I find collaboration is also great to connect with other people. It’s one thing to visit a city, go paint with someone and then leave. If you go there, get to know them, have a beer with them, sit down and work out how you’re going to approach something it then becomes a project that you work on together and can be really proud of, that’s a big difference.

Photo: LING

Damo: What do you want to be known or remembered for?
Ling: That’s a good question and I don’t know… hopefully someone that’s constantly evolved and kept pushing. Someone that just hasn’t sat idle and has been constantly on the improve. As long as I’m not stagnating then I’d be comfortable.

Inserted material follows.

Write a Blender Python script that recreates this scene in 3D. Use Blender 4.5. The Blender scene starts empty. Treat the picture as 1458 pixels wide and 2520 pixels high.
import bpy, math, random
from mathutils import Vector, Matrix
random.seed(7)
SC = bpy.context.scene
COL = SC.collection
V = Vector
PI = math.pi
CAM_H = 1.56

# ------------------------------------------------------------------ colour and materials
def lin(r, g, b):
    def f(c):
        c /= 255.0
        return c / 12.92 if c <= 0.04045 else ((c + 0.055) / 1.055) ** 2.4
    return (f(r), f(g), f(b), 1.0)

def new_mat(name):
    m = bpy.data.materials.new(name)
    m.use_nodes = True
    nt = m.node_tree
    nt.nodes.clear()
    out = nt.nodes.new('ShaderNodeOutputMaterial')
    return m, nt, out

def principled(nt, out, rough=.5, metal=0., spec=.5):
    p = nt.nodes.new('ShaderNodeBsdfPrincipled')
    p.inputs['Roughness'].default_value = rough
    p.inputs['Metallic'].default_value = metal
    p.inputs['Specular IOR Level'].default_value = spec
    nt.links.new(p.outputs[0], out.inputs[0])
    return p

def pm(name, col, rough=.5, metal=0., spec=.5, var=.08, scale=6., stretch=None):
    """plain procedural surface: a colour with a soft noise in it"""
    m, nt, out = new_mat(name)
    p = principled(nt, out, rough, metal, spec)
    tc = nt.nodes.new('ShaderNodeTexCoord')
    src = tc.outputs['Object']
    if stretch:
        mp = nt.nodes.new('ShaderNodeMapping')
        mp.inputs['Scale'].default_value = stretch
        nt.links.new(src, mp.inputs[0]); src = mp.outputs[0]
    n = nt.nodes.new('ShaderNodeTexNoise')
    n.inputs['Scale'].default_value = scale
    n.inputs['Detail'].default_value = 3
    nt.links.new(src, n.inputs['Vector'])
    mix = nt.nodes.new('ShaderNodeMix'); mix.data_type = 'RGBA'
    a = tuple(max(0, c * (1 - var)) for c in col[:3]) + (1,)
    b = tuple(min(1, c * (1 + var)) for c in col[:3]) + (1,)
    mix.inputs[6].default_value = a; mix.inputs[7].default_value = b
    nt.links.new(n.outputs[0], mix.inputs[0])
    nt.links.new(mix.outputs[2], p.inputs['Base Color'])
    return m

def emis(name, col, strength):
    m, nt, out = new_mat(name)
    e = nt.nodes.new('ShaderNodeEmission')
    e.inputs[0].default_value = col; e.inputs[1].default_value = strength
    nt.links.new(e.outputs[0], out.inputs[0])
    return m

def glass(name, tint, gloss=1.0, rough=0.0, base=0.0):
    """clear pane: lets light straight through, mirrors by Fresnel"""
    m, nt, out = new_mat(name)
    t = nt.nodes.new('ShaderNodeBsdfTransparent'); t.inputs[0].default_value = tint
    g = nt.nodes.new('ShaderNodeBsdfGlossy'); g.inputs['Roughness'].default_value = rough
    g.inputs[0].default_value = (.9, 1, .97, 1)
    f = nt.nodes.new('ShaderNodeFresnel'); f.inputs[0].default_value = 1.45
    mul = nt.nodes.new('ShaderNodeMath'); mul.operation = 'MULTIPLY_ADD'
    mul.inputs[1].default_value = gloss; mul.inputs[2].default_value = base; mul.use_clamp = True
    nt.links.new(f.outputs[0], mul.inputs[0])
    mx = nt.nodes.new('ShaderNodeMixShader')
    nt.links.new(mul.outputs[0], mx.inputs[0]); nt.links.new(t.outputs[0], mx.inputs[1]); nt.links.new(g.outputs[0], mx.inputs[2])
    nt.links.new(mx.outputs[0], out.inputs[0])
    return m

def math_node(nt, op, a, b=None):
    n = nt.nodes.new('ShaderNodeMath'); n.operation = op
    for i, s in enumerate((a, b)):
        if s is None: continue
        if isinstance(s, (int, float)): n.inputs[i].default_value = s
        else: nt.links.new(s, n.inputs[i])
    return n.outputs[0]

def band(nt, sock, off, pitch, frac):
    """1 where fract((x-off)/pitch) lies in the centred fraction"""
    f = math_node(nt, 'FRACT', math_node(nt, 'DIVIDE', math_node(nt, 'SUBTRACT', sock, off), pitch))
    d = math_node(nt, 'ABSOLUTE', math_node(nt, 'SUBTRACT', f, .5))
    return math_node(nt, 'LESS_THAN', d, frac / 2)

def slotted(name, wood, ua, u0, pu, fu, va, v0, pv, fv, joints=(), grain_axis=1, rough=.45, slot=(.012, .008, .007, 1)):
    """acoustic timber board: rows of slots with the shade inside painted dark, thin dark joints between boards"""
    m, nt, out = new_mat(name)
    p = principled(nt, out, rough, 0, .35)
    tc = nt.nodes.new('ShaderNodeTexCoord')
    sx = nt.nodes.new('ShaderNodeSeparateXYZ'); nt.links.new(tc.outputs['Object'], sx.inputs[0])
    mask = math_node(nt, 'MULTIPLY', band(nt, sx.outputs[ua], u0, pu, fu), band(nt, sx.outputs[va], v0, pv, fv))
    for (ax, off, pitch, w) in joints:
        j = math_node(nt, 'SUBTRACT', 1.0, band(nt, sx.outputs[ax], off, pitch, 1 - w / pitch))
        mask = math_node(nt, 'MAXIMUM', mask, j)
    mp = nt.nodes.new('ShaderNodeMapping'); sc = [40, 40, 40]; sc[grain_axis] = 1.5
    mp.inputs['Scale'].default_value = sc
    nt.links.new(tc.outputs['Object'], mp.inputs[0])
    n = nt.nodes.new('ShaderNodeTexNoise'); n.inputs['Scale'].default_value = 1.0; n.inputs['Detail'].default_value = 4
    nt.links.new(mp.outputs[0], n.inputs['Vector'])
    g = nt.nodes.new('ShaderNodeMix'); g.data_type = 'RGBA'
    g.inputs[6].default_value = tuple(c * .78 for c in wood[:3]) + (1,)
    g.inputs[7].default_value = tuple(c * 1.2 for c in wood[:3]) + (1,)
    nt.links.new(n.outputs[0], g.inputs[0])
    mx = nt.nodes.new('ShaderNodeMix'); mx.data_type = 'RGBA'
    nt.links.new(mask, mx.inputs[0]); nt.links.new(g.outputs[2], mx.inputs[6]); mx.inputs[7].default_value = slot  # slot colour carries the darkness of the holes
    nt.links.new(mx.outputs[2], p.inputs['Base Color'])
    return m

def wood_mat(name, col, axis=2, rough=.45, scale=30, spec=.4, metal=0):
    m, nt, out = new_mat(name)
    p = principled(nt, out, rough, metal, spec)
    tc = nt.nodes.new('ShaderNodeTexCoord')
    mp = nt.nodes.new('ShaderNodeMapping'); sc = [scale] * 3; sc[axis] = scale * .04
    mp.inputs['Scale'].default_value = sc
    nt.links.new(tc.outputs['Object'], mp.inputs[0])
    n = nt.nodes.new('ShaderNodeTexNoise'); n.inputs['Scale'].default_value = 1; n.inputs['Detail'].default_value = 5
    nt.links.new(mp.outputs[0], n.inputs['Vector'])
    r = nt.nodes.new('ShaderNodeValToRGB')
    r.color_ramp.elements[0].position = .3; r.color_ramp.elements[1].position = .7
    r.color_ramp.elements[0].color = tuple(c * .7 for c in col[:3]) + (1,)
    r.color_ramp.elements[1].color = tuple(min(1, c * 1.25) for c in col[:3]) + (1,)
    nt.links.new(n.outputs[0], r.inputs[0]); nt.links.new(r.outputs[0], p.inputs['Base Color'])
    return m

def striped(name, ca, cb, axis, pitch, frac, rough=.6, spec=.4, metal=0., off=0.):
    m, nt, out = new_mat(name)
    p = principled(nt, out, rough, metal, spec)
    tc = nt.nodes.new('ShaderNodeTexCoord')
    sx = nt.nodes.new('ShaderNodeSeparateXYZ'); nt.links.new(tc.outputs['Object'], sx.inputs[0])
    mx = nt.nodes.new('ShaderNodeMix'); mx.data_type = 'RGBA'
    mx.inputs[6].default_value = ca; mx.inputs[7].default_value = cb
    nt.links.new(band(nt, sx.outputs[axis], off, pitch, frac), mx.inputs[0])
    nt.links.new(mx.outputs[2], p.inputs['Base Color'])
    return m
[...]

Damo: What’s next for Ling?
Ling: Paint more, hopefully some bigger and more diverse projects, hopefully some more canvas work and things like that. I’ve started painting more portraits on canvas, abstract pieces on canvas, more characters out on the street and other things. I’m really hopeful to be working on some bigger projects as well that are more in line with my style.

Photo: LING

Damo: Pushing for a show?
Ling: I don’t know, I guess kind of.. I need to get comfortable with that idea. I’m sure there’s a lot of people that go through it, but the anxieties and stuff I attach to a show is probably a hurdle that I’ve just got to get over. I also need to find something that I’m comfortable with and that I think will make a body of work that I’m happy to present. There are probably about five different ideas that I’m trying to chase down whereas I probably should just focus on one. But yeah we’ll just wait and see!!